Despite now being recognized as one of the most talented actors in the industry, Yoo’s fame is relatively newfound. After spending 20 years in the theater industry, Yoo made his television debut through the series “Reply 1988” (2015) on tvN, and has since then portrayed some of the most iconic characters of all time, such as prosecutor Lee Chang-jun in the mega-popular drama series “Stranger” (2017) in tvN and most recently the food conglomerate CEO Jang Dae-hee in “Itaewon Class” earlier this year.
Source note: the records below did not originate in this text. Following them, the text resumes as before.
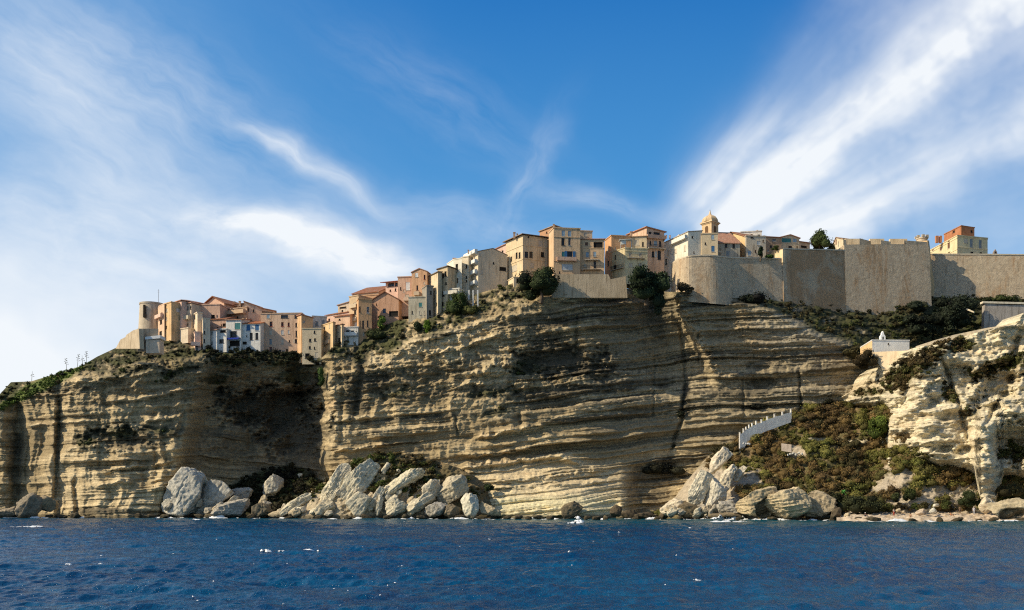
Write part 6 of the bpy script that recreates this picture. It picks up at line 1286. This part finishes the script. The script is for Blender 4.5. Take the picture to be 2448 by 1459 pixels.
def bell_tower():
    Y = 262.0; s = Y / F; C = at(1697.5, 562, Y); e = empty('bell_tower', C, 'golden church bell tower with a small dome and pointed finial', 'bell tower')
    a = rad(42); mt = plaster((.62, .44, .25), .5); w = 19.5 * s
    def sq(r): return [Vector((math.cos(a + math.pi / 2 * k - math.pi * .75) * r, math.sin(a + math.pi / 2 * k - math.pi * .75) * r, 0)) for k in range(4)]
    m = MB(); zb, zt = zat(575, Y) - 9, zat(538.5, Y); q = [Vector((C.x, C.y, zb)) + p for p in sq(w)]; m.prism(q[::-1], (0, 0, zt - zb)); m.build('shaft', mt, e)
    m = MB()
    for r, z_, h in ((w * 1.10, 0, .3), (w * 1.26, .302, .28), (w * 1.14, .584, .25)): m.prism([Vector((C.x, C.y, zt + z_)) + p for p in sq(r)][::-1], (0, 0, h))
    m.build('cornice', plaster((.64, .48, .29), .3), e)
    m = MB(); z0 = zt + .83; m.lathe((C.x, C.y, z0), [(w * .98, -.1), (w * .98, .35), (w * .95, .75), (w * .80, 1.3), (w * .55, 1.7), (w * .26, 2.0), (w * .13, 2.5), (w * .07, 3.1), (.03, 3.6)], 8, a); dm = m.build('dome', mt, e)
    m = MB(); m.tube([(C.x, C.y, z0 + 2.9), (C.x, C.y, z0 + 3.8)], .03, 5); m.cbox((C.x, C.y, z0 + 3.5), .36, .05, .05); m.build('cross', simple((.1, .09, .08), .6), dm)
    q = sq(w)
    for k in range(4):
        p0, p1 = q[k], q[(k + 1) % 4]; mid = (p0 + p1) / 2; n = mid.normalized(); t = (p1 - p0).normalized(); c = Vector((C.x, C.y, zat(560, Y))) + mid + n * .015; hw, hh = .55, 1.5
        pts = [c - t * hw, c + t * hw] + [c + t * hw * math.cos(x) + Vector((0, 0, hh + hw * math.sin(x))) for x in [0, .52, 1.05, 1.57, 2.09, 2.62, 3.14159]]
        m = MB(); m.prism([p + n * .04 for p in pts], -n * .05); m.build('bell_arch', simple((.16, .09, .045), .9), e)
bell_tower()
H('small grey house with a pink tile roof on the round bastion', [(1714.5, 0), (1769, .6)], 581, 626, (.44, .39, .30), 'sb', [('f', 1736, 587.5, 6, 9, 'd'), ('f', 1754, 588, 6, 10, 'd'), ('f', 1723, 601, 9, 4, 'c:cream'), ('f', 1740, 607, 8, 14, 'c:grey')], Y=248.8, depth=9, pitch=.62, rcol=PTERRA, stain=.9, chim=[(1757, 3, 7)])
H('large ochre gabled house with its lit end towards the bell tower', [(1716, 16), (1783, 0), (1822, 1.5)], 566, 622, (.66, .46, .24), 'gu', [('l', 1757, 571, 3, 9, 'd'), ('f', 1797, 561.5, 5, 5, 'd')], Y=252, pitch=.44, rcol=TERRA, ov=.4)
H('white-edged roof terrace at the right of the ochre gabled house', [(1771, 1), (1821, 0)], 556, 580, (.70, .66, .58), 'flat', [('f', 1797, 562, 5, 4, 'd'), ('f', 1814, 563, 6, 4, 'd')], Y=257, depth=6, chim=[(1797, 4, 5), (1812, 3, 7)])
H('plain grey-beige house behind the cypress', [(1781, 1.2), (1784, 0), (1831, .6)], 565, 626, (.50, .43, .33), 'flat', [('f', 1814, 581.5, 9, 9, 'c:pale'), ('f', 1792, 605.5, 8, 12, 'c:sky'), ('f', 1798, 567.5, 7, 4, 'd')], Y=250.4, stain=.7)
H('brown brick house with a white gable window, right of the cypress', [(1830.5, 0), (1868, .8)], 567, 620, (.42, .28, .18), 'sb', [('f', 1851, 573.5, 9, 6, 'w'), ('f', 1843, 590, 5, 6, 'd')], Y=254, depth=8, pitch=.14, rcol=TERRA, chim=[(1837, 3, 9), (1851, 2.5, 5), (1868, 3, 4)])
H('house with a wide turquoise glazed veranda', [(1866.5, 0), (1911, 1)], 568, 612, (.55, .43, .28), 'gv', [('f', 1880, 575, 22, 10, 'c:teal'), ('f', 1900, 575, 9, 9, 'c:sky'), ('f', 1889, 593, 9, 10, 'd')], Y=256, depth=9, pitch=.28, rcol=PTERRA, chim=[(1894, 4, 5)])
H('red-roofed low house left of the dense round tree', [(1904, 4), (1910, 0), (1936, 1.5)], 578, 612, (.58, .42, .28), 'sb', [('f', 1922, 590, 14, 5, 'o'), ('l', 1907, 580, 2, 6, 'd')], Y=258, depth=9, pitch=.30, rcol=RTERRA, ov=.5, chim=[(1905, 4, 12)])
H('cream house with a pointed tile roof between tree and rampart', [(1984, 14), (2016, 0), (2052, 2)], 572, 606, (.68, .56, .37), 'gu', [('l', 1993, 585, 3, 7, 'c:cream')], Y=268, pitch=.36, rcol=(.48, .30, .18), ov=.3, chim=[(2010, 3, 8)])
# ---- ramparts
def fort_mat(orange=0.0):
    m, t, b = material('rampart_stone'); p = t.pos()
    n1, n2, n3 = t.noise(p, .10, 6, .68, .5), t.noise(t.vmul(p, (.16, .16, .04)), 1.0, 6, .7, .4), t.noise(p, .9, 7, .74)
    n4 = t.noise(t.vmul(p, (.8, .8, .07)), 1.0, 6, .7)
    c = t.mix(t.rng(n3, .36, .64), (.52, .41, .285), (.68, .55, .385)); c = t.mix(t.rng(n2, .50 - orange, .66 - orange, 0, .75), c, (.44, .25, .115)); c = t.mix(t.rng(n1, .50, .60, 0, .6), c, (.56, .46, .32))
    c = t.mix(t.rng(n4, .54, .70, 0, .5), c, (.24, .18, .115)); c = t.mix(t.rng(t.noise(p, .38, 7, .75), .59, .68, 0, .7), c, (.19, .145, .095))
    t.put(b.inputs['Base Color'], c)
    bk = t.node('ShaderNodeTexBrick'); t.put(bk.inputs['Vector'], t.comb(t.sep(p)[0], t.sep(p)[2], 0.0)); bk.inputs['Scale'].default_value = 1.1; bk.inputs['Color1'].default_value = (1, 1, 1, 1); bk.inputs['Color2'].default_value = (.75, .75, .75, 1); bk.inputs['Mortar'].default_value = (0, 0, 0, 1); bk.inputs['Mortar Size'].default_value = .035
    bump(t, b, t.math('ADD', t.math('MULTIPLY', bk.outputs['Fac'], -.25), t.math('ADD', n3, t.math('MULTIPLY', n2, .6))), .9, .28); return m
MAT_RAMP = fort_mat(); MAT_RAMP_RUST = fort_mat(.14)
def curtain(name, label, tops, base, Yof, thick, cat='rampart', coping=.35, nz=10, batter=.09, mat=None):
    """battered wall following bearings: tops = [(px, py_top)], base(px) row of its foot"""
    xs = np.linspace(tops[0][0], tops[-1][0], max(8, int((tops[-1][0] - tops[0][0]) / 6))); m = MB(); rows = []
    for x in xs:
        Yf = Yof(x); zt = zat(I(x, [q[0] for q in tops], [q[1] for q in tops]), Yf); zb = zat(base(x), Yf) - 3.0; col = []
        for k in range(nz + 1):
            z = zb + (zt - zb) * k / nz; Yk = Yf - batter * (zt - z); col.append(Vector(((x - CX) / F * Yf, Yk, z)))
        rows.append(col)
    for i in range(len(rows) - 1):
        for k in range(nz): m.poly([rows[i][k], rows[i + 1][k], rows[i + 1][k + 1], rows[i][k + 1]])
        a, b = rows[i][-1], rows[i + 1][-1]; bk_ = Vector((0, thick, 0)); m.poly([a, b, b + bk_, a + bk_]); m.poly([a + bk_, b + bk_, b + bk_ - Vector((0, 0, 3)), a + bk_ - Vector((0, 0, 3))])
    for r, flip in ((rows[0], 1), (rows[-1], 0)):
        p = [q for q in r] + [r[-1] + Vector((0, thick, 0)), r[0] + Vector((0, thick + 2, 0))]; m.poly(p if flip else p[::-1])
    root = empty(name, rows[0][0], label, cat); w = m.build('wall', mat or MAT_RAMP, root, fix=False)
    if coping:
        c = MB()
        for i in range(len(rows) - 1):
            a, b = rows[i][-1], rows[i + 1][-1]; o = Vector((0, -.14, .003)); up = Vector((0, 0, coping)); d = Vector((0, thick * .5, 0))
            c.poly([a + o, b + o, b + o + up, a + o + up]); c.poly([a + o + up, b + o + up, b + d + up, a + d + up])
        c.build('coping', plaster((.58, .49, .36), .6), root, fix=False)
    return root
BAS = 243.6
curtain('round_bastion', 'rounded stone bastion with a lit left shoulder below the white house', [(1602, 640), (1606, 632), (1618, 622), (1650, 614), (1690, 612), (1722, 615), (1748, 618)], lambda x: I(x, [1600, 1650, 1740, 1760], [702, 698, 706, 708]),
        lambda x: BAS + 13 * max(0, (1652 - x) / 50) ** 2.2 + 3.0 * max(0, (x - 1690) / 58) ** 2, 3.0, 'bastion')
curtain('rampart', 'grey weathered rampart wall between the round bastion and the lit wall end', [(1742, 618), (1872, 620)], lambda x: top_line(x), lambda x: 246.9 + (x - 1742) * .036, 2.5)
poly_wall('parapet_wall', 'sunlit stub of wall with a rounded top above the rampart', 'wall', [((1842, 256.5), (1871.5, 250.8)), [(1842, 628), (1871.5, 628), (1871.5, 596), (1858, 598.5), (1847, 602), (1843, 606)]], .8, plaster((.70, .55, .34), .4))
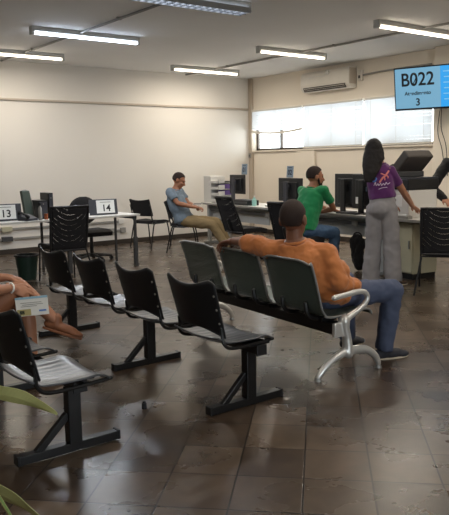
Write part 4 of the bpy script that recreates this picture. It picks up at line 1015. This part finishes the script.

“When I took on the role of Jang Dae-hee, there were some concerns from those around me,” Yoo said. “No matter how old I look, I wasn’t nearly old enough to play a character in his sixties, and moreover, he was the villain. But he was attractive to me because he looked so lonely. The majority of the CEOs portrayed in Korea are [relatively similar] and sometimes it seemed to me that there was only one kind of CEO character in Korean narratives. I wanted to make my own kind of CEO.
“As for the role of Lee Chang-jun, all the gray hairs you see now grew from playing that role,” Yoo said. “The series was such a good story, and I wanted to do well, but I didn’t know how, so I just practiced, practiced and practiced. And one day I opened my eyes and it had become my representative role.”


Despite all the practice, the actor never anticipated his roles would be so well received. 
“I think I have that kind of [plain] face that can portray various kind of roles, and that’s why a wide range of characters are offered to me,” Yoo said. “I don’t know if this is the right description, but I was sucked into the theater like a black hole ever since I was 20 years old and spent the next two decades in the practice rooms, stages and drinking with my co-workers. Rather than having a clear purpose or dogma over what kind of actor I wanted to be, like a midsummer night's dream, I built and tore down the stories together with my fellow actors again and again until I became the actor I am today. And I want to [continue] to live like that in the future as well. Sure, I need a purpose and a motive but I will always think of my current project as if it were my last, and I think it’s the wisest to think of what I want to do next after it’s all over.”